Exercise details: Only the lines from the start of the entries through the line with "MB().tube([W(573, 576, YF" are wanted; please output them exactly.

============================================================

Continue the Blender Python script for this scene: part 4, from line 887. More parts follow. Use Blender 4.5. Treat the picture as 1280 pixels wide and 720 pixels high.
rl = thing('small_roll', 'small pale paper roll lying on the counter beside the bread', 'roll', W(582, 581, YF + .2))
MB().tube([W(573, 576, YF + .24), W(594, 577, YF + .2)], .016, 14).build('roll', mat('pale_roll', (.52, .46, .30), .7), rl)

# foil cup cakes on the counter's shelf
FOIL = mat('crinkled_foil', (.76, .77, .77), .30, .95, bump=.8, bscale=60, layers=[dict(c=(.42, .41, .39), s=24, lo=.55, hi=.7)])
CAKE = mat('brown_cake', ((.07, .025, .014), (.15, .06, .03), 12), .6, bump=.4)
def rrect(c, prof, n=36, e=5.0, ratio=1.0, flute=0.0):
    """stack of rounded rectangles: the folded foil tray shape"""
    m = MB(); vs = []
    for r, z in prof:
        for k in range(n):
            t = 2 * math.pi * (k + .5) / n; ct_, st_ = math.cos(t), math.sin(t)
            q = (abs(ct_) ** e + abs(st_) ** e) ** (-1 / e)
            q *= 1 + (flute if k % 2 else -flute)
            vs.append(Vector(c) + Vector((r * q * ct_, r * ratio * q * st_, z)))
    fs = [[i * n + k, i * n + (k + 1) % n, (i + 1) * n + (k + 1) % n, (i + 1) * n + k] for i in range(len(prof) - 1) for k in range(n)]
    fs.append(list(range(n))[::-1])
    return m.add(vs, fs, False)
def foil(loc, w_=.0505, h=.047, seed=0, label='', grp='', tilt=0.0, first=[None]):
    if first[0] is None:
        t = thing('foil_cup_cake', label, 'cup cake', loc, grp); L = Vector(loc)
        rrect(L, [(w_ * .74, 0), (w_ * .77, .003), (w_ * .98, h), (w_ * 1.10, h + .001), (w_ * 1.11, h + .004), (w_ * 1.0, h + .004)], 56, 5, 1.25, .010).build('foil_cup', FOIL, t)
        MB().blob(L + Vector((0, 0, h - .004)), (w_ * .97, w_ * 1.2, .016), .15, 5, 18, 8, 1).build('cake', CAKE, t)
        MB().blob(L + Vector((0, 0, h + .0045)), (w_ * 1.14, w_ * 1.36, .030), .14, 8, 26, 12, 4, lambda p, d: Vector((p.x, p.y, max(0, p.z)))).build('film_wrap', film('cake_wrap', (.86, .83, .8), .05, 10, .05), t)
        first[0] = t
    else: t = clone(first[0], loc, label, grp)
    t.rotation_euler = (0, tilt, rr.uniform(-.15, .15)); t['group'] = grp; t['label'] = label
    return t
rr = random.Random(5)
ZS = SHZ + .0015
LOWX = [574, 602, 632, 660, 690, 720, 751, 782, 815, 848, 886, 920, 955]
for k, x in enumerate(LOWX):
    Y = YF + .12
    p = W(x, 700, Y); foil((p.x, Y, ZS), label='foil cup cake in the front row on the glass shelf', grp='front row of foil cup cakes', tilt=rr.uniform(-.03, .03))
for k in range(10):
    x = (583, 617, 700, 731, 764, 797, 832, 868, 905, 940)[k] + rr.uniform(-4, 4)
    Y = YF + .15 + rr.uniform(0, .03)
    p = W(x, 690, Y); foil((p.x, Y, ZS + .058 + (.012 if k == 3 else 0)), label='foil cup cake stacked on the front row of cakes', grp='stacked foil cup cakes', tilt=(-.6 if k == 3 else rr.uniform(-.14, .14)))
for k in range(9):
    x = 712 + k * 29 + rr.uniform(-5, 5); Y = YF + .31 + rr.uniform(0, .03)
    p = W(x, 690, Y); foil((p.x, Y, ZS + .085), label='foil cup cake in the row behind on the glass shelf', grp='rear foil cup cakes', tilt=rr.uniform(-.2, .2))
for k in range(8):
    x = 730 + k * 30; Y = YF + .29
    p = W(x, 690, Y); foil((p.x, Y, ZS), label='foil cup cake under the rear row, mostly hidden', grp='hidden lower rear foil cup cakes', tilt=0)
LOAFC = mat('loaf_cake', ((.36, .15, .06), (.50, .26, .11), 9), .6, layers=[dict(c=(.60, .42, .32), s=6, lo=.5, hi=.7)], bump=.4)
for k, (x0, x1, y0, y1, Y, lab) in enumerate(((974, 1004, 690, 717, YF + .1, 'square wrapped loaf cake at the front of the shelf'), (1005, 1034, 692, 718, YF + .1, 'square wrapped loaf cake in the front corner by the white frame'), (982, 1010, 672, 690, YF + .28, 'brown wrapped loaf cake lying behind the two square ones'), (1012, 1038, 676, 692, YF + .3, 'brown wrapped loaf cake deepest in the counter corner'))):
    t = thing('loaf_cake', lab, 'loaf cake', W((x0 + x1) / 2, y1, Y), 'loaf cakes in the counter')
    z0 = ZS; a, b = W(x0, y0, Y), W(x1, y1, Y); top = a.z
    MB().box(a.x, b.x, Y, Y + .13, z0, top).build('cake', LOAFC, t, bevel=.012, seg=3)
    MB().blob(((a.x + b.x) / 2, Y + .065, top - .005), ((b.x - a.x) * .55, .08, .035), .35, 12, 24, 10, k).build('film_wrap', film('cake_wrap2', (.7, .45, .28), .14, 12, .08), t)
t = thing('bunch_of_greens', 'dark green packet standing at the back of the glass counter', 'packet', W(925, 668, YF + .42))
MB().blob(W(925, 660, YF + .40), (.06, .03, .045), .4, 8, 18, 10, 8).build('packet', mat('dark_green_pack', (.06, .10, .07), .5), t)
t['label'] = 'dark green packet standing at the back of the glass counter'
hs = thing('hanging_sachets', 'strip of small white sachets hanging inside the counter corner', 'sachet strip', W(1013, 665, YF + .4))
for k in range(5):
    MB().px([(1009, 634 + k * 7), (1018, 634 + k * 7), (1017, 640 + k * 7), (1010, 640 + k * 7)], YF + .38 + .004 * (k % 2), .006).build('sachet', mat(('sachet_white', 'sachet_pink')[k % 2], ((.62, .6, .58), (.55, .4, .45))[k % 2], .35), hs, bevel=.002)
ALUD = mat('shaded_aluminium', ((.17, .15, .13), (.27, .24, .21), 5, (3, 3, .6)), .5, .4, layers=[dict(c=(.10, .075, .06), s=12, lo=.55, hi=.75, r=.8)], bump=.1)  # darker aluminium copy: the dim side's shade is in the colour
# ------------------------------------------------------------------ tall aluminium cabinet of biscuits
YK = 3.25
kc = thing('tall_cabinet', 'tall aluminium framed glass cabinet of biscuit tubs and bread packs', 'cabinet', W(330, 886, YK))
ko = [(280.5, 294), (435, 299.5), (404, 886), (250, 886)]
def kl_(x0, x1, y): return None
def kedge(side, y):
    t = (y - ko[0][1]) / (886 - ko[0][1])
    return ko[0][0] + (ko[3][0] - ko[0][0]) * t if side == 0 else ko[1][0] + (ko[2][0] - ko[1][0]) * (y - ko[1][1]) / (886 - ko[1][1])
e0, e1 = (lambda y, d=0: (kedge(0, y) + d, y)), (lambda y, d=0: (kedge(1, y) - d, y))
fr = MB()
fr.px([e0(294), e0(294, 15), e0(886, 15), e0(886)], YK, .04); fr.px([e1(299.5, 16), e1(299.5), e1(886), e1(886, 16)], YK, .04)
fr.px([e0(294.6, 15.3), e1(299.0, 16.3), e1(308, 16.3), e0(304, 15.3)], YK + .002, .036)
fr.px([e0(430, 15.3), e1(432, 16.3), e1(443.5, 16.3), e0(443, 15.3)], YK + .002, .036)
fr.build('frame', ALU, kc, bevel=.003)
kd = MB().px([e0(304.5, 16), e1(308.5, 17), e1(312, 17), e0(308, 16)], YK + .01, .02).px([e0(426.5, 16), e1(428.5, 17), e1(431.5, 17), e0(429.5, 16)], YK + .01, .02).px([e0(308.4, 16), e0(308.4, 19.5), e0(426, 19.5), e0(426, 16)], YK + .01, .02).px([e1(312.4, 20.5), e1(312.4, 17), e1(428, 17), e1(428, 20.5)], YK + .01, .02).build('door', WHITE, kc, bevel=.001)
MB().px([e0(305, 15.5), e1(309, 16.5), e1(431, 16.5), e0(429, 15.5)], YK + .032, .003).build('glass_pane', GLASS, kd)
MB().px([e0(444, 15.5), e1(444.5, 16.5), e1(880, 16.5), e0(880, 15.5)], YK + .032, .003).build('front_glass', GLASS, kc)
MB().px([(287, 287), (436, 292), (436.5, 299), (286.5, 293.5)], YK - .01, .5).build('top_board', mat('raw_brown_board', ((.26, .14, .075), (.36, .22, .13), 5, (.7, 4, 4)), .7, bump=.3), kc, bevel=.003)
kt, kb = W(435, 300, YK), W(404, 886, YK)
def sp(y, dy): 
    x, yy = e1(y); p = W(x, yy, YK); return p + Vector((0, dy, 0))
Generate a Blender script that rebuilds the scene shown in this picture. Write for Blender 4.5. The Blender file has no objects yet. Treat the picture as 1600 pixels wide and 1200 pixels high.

============================================================

Solution to this exercise:
Continue the Blender Python script for this scene: part 4, from line 887. More parts follow. Use Blender 4.5. Treat the picture as 1280 pixels wide and 720 pixels high.
rl = thing('small_roll', 'small pale paper roll lying on the counter beside the bread', 'roll', W(582, 581, YF + .2))
MB().tube([W(573, 576, YF + .24), W(594, 577, YF + .2)], .016, 14).build('roll', mat('pale_roll', (.52, .46, .30), .7), rl)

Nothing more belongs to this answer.